BarGod: Drink Recipes in Your POS Terminal-ish

May 2, 2019

Every once in a while there’s a problem worth going to great lengths to solve, but most of the time not so much. If you are addicted to problem-solving then it may not matter if the problem is worth solving or not. You just need to get your fix. I kind of felt like that while working on this project because my friend and I tried hard to solve a problem that likely wasn’t big enough to merit the time we spent on it. However, we had to try to learn why it wasn’t worth it.

I am not a bartender, but my friend was. Now, he manages a busy restaurant in downtown Scottsdale, AZ. It’s a nice place and they serve upscale martinis and cocktails. It’s their specialty. Most customers drink whatever is on the menu, but a few want something they don’t typically make. If the bartender has made it a few times before they know the recipe and can whip it up. Otherwise, they have to look up the recipe on their phone or in a book. It’s not very professional to look up recipes on your phone or even in a book. People want to feel confident you know that you are an expert and make great drinks. So, rather than look up recipes the old-fashioned way, why not look them up in the POS terminal? Well, it’s a good idea and my friend and I spent some time working on the problem.

It all started with a database of around 10,000 cocktail recipes my buddy got from a liquor rep he knew. He’d been sitting on the database for years and had some ideas of what to do with it but he’s not a developer and getting someone to work on it within his budget was challenging. A few years later, I offered to help build his app called BarGod and we embarked on a short journey. It was a lot of fun and we met a bunch of people trying to solve similar problems—apps in POS terminals. At the time, I didn’t know that most POS companies were dinosaurs and had completely closed systems. If you wanted to develop anything on their platform you had to pay big bucks to get a developer license and access to their APIs (if they had any). My friend’s restaurant uses Micros and we figured if we could crack Micros we would be everywhere. The thing was, if we managed to crack his Micros then we’d have to crack any potential customer’s Micros as well, which would’ve added to our overhead.

So, Micros is built on Microsoft Windows and they have a bunch of different systems that operate on different versions of Windows. I don’t know all the versions of Micros, but the one my friend’s restaurant had was a terminal and server setup with all data being stored on-site, and the only outside connection permitted through the firewall was to handle payment transactions through their provider. They had a half dozen terminals and one server sitting in the manager’s office. The way the arrangement works with the Micros platform is you work with a third-party rep that manages the system for you. The restaurant manager has basic access to modify things like menu items and pricing, but if you want to add a screen or move a button you gotta dial up the rep and have one of their specialists come over to do that for you. It’s what you pay for—the service. We learned that even if you had your specialist, the rep won’t give you the keys to do anything beyond what I just mentioned. We learned that the hard way. If you want superuser access to Micros, you gotta pay.

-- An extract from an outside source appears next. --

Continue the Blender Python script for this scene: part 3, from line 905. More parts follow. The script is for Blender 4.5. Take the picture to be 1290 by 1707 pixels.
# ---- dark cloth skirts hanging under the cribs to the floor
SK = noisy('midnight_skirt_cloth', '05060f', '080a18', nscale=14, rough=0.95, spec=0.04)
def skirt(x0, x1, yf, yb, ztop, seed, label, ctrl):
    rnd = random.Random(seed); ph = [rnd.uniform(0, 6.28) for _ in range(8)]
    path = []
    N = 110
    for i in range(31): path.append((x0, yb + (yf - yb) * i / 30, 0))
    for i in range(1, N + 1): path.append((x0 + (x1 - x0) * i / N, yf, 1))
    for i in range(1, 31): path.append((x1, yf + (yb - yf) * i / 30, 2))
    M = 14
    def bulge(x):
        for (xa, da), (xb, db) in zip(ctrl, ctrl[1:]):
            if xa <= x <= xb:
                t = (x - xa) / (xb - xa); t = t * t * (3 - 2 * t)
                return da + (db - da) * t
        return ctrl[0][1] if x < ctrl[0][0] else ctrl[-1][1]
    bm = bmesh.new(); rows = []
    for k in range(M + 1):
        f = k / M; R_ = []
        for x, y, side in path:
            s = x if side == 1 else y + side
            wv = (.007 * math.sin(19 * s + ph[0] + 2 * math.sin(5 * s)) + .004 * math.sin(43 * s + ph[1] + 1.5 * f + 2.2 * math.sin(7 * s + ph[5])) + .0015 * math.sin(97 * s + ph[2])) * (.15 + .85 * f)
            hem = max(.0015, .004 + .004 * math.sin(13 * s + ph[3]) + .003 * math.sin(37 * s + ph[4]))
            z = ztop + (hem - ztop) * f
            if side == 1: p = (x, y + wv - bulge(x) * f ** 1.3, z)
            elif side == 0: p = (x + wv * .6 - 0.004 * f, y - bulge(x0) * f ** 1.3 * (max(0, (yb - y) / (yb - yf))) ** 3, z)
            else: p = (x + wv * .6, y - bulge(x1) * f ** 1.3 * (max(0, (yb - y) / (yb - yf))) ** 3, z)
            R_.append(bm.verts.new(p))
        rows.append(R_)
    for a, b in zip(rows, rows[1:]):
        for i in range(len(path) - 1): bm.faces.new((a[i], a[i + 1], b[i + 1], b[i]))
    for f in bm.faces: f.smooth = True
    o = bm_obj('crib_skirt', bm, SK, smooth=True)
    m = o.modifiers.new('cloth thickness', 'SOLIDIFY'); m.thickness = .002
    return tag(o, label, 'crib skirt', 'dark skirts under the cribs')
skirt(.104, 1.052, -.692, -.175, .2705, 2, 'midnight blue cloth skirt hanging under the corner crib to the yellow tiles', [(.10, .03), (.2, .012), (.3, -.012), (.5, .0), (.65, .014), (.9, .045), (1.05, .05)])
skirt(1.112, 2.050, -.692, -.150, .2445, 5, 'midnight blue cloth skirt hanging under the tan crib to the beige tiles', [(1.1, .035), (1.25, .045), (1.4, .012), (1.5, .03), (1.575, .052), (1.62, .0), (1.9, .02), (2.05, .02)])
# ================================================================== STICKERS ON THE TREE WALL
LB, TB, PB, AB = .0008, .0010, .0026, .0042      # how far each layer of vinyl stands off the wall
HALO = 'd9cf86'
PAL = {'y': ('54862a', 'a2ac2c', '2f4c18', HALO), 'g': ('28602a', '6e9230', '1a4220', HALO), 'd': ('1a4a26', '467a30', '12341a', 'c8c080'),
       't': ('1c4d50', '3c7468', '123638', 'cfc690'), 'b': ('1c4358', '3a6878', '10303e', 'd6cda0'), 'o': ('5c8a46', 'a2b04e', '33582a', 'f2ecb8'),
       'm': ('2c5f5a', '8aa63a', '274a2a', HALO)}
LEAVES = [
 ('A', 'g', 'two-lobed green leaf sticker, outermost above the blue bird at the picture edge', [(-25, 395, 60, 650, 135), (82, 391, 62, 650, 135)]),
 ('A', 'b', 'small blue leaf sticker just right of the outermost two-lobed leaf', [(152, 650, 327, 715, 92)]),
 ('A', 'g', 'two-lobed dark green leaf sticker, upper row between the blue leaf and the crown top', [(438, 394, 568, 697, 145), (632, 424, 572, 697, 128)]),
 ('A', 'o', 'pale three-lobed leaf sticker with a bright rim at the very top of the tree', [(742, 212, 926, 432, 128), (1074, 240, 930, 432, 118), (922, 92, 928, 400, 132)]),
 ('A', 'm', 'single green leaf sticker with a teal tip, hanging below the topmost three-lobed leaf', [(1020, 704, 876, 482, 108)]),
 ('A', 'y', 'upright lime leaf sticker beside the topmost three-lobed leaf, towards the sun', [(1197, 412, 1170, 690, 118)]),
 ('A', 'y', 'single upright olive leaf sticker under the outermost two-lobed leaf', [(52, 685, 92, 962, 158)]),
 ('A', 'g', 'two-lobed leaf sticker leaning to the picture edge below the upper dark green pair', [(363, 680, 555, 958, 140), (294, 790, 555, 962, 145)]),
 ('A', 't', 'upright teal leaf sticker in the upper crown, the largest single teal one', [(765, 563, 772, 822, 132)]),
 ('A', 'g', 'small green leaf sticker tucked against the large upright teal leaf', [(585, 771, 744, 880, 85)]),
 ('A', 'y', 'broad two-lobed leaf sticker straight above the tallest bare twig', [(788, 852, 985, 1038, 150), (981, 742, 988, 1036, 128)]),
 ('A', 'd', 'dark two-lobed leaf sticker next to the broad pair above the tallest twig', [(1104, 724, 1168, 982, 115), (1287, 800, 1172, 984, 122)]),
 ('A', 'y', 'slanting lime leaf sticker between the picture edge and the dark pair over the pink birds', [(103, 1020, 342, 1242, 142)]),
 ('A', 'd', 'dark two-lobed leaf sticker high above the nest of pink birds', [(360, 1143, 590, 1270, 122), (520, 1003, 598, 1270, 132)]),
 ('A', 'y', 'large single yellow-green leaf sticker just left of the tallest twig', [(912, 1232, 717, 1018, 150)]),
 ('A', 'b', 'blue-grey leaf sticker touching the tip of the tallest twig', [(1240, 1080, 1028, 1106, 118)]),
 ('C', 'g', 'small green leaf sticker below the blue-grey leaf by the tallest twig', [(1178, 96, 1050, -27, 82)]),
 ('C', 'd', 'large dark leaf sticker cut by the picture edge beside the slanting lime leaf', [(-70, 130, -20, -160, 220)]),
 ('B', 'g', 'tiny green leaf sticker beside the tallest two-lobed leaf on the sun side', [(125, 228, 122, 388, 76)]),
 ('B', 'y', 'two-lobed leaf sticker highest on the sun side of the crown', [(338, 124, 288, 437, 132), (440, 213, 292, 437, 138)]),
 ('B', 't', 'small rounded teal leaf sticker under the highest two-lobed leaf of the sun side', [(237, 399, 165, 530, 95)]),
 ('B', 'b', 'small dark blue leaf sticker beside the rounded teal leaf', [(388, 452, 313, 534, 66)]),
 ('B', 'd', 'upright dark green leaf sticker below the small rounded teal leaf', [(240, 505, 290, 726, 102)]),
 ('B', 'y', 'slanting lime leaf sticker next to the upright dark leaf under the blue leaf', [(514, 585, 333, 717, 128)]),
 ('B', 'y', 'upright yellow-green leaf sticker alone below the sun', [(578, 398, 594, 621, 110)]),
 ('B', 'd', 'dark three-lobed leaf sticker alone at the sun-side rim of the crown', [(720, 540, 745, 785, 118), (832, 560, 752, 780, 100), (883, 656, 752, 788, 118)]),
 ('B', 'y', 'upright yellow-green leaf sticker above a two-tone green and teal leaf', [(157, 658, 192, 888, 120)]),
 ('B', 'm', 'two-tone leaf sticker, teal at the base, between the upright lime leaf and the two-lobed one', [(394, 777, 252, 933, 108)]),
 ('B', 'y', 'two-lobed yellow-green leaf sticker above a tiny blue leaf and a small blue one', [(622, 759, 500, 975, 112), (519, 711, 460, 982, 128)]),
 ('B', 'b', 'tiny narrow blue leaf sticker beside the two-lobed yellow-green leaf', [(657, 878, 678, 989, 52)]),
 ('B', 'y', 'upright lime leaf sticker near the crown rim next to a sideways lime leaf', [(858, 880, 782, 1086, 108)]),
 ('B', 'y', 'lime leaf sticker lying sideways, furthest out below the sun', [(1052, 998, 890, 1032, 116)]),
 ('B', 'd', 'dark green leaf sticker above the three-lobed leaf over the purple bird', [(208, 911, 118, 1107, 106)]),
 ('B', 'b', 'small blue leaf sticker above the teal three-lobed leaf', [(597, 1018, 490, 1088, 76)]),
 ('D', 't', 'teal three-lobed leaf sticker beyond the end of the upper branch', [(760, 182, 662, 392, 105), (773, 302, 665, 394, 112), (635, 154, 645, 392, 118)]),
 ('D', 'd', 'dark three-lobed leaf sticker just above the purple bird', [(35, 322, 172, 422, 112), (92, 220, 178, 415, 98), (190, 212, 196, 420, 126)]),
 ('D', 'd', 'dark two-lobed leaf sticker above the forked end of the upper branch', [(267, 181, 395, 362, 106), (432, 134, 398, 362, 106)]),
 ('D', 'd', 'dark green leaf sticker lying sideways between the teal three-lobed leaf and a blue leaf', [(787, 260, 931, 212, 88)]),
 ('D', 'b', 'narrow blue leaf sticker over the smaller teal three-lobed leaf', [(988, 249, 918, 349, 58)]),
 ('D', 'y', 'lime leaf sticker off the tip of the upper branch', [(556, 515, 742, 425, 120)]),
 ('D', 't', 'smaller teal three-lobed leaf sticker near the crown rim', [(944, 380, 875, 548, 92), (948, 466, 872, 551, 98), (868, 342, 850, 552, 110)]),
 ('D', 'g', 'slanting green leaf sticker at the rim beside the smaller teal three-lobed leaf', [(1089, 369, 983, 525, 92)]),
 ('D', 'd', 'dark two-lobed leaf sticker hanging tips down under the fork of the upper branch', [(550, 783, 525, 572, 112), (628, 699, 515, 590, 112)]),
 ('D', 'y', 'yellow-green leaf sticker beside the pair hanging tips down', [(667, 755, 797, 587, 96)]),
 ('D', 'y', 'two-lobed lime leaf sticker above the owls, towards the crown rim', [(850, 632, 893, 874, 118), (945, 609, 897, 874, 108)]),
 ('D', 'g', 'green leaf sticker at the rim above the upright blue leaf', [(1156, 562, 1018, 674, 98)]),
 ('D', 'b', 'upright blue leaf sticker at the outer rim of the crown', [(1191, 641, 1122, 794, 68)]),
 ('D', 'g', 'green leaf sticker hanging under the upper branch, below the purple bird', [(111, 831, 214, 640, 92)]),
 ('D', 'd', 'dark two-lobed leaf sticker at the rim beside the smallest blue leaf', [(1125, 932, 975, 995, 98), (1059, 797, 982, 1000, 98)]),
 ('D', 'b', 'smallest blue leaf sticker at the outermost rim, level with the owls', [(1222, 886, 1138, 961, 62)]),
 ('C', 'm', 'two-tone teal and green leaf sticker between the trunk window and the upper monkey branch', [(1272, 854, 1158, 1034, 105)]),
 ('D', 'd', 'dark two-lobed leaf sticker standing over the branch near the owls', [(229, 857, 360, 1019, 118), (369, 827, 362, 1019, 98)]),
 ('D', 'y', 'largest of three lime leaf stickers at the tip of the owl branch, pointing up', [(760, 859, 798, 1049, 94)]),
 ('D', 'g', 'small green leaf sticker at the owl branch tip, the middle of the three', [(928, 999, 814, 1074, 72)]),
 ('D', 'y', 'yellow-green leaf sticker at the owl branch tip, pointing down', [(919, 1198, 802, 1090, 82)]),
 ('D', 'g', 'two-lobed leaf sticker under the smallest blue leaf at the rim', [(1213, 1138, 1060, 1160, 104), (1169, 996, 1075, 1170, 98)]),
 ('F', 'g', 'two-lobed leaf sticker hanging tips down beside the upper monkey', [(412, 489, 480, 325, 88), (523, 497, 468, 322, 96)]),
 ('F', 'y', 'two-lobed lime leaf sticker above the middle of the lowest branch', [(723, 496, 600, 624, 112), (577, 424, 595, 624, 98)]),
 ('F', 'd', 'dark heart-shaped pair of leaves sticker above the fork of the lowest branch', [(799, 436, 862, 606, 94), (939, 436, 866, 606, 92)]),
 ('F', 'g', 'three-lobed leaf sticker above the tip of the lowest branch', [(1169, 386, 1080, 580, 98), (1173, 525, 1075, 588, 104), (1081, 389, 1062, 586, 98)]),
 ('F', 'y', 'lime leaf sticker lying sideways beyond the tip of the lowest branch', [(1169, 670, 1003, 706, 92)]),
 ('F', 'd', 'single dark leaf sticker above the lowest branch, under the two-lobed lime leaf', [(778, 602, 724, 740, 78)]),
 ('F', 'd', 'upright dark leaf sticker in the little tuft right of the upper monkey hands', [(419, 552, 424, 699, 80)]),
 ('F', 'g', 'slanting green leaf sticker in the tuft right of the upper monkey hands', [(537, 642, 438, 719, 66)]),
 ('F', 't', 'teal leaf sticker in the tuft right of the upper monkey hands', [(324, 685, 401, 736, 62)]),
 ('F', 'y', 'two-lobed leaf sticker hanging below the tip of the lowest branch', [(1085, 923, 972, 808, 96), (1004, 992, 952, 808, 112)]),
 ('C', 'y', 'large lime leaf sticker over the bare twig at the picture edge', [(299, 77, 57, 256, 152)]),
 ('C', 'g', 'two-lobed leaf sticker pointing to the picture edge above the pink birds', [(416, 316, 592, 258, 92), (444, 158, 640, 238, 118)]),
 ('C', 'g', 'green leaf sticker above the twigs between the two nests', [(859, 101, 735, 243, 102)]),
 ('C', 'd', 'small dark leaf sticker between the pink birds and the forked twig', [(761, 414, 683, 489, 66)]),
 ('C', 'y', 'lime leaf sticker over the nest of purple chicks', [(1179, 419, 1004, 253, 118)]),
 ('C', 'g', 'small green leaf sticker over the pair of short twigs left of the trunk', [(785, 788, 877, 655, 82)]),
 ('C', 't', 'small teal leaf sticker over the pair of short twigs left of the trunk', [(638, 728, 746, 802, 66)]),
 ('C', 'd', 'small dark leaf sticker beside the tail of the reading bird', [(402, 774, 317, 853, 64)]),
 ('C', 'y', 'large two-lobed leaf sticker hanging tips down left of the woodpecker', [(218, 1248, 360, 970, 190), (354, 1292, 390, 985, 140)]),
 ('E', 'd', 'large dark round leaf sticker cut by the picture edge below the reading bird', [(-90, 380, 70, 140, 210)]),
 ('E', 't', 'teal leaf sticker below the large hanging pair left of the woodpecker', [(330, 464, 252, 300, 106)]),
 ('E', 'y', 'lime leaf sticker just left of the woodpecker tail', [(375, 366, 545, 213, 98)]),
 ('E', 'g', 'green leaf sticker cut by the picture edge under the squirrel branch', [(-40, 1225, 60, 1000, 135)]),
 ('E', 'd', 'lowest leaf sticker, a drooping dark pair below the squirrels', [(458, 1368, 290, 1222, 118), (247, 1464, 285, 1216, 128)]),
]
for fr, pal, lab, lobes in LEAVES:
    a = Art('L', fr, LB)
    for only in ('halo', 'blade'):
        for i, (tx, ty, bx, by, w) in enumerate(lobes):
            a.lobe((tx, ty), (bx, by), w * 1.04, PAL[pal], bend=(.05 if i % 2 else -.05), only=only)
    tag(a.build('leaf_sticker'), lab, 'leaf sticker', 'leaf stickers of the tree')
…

So, pay we did. But not Micros. We paid a guy we found online who knew how to hack Micros and we got access to my friend’s system. They do own it, btw. Anyway, the reason we needed root access is that we wanted to change the firewall settings so that we could embed a new window in the terminal that contained our app. We wanted the bartender to be able to hit a button on the screen next to the menu button called “Recipes” and the app would pop up allowing them to search. After getting root access, we learned a lot about the firewall setup. It was pretty simple to open a browser window within the Micros application and have our app load up since all we needed to do was open port 80 in the firewall. The rest of the functionality was already baked-in inside Micros. We were concerned about violating PCI Compliance, so we limited traffic to our domain only, which made us feel ok about it. We tried it out and everything worked. We could pop up our app! Now the issue was that the terminal didn’t have a keyboard so we couldn’t search anything, but that’s a simple problem to solve.

Port 80 Open

We had BarGod working in a terminal. That was great. Micros was one of the largest POS companies and we knew if we could crack them we could crack others. But at what cost? We learned how to open up our Micros but would our potential customers be ok with us messing with theirs? What about their third-party service providers? Would they be cool with it? If it was my restaurant and my hardware I wouldn’t.

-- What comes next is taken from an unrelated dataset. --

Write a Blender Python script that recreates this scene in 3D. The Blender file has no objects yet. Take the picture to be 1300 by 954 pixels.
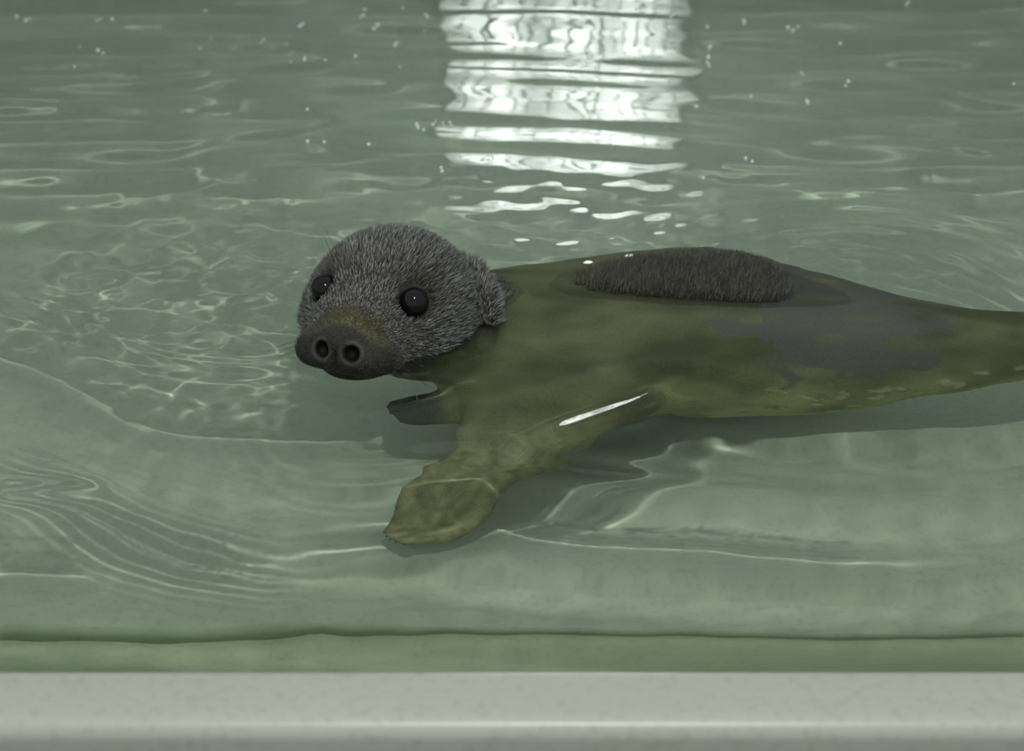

Plus, that was just Micros. What about the others? There are hundreds of POS companies out there and each has its own proprietary and closed system. The only company coming close to having an open system is Square and they don’t let you build apps on their platform, they just give you access to their data through their public API and you can integrate it into your external app.

We spent a lot of time culling the database and improving the quality of the recipes after I built a GUI for my buddy and another friend who was helping with recipes. We made a lot of progress on that front and had a pretty slick terminal UI but in the end, we felt like even though it would be nice to have drink recipes available in POS terminals, it wasn’t practical or advisable to hack all of our customer’s systems. We could do it, but it wouldn’t be worth it.


Another idea would be to create an open point of sales platform so that developers could build apps right in the system and integrate more tightly with the terminal software.